Proof: There is no other prime triple then $3,5,7$
There are already lots of questions about this proof, but I can't find the answer to my question.
The complete the proof, we consider mod $3$ so $p=3k; p=3k+1; p=3k+2$
But why do we look at divisibility by $3$?

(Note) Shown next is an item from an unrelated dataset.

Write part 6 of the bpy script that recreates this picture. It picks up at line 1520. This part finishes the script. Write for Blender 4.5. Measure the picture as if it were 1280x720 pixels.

Do we look at mod $4$ for prime quads?
On
$$ \begin{align} p(p+2)(p+4) &=p^3+6p^2+8p\\ &=3\left[5\binom{p}{1}+6\binom{p}{2}+2\binom{p}{3}\right] \end{align} $$ is divisible by $3$, so unless one of the factors is $3$, one of the factors is not prime.
On
Suppose $p,p+2,p+4$ are all prime.
Consider $p+2,p+3,p+4$. Since these are three consecutive integers, one of them must be divisible by $3$ (that's why we consider divisibility by $3$ and not by some other number). It can't be $p+2$ or $p+4$ because they are primes and not equal to $3$ (otherwise $p$ would be $1$ or $-1$ which are not primes. So $3 | p+3$ and therefore $3 | p$. Hence the only such triple is $3,5,7$.
If $p=2$ then we have no solution.
If $p, p+2,p+4$ are primes then exactly one of them is divisible by 3, so it must be $p=3$.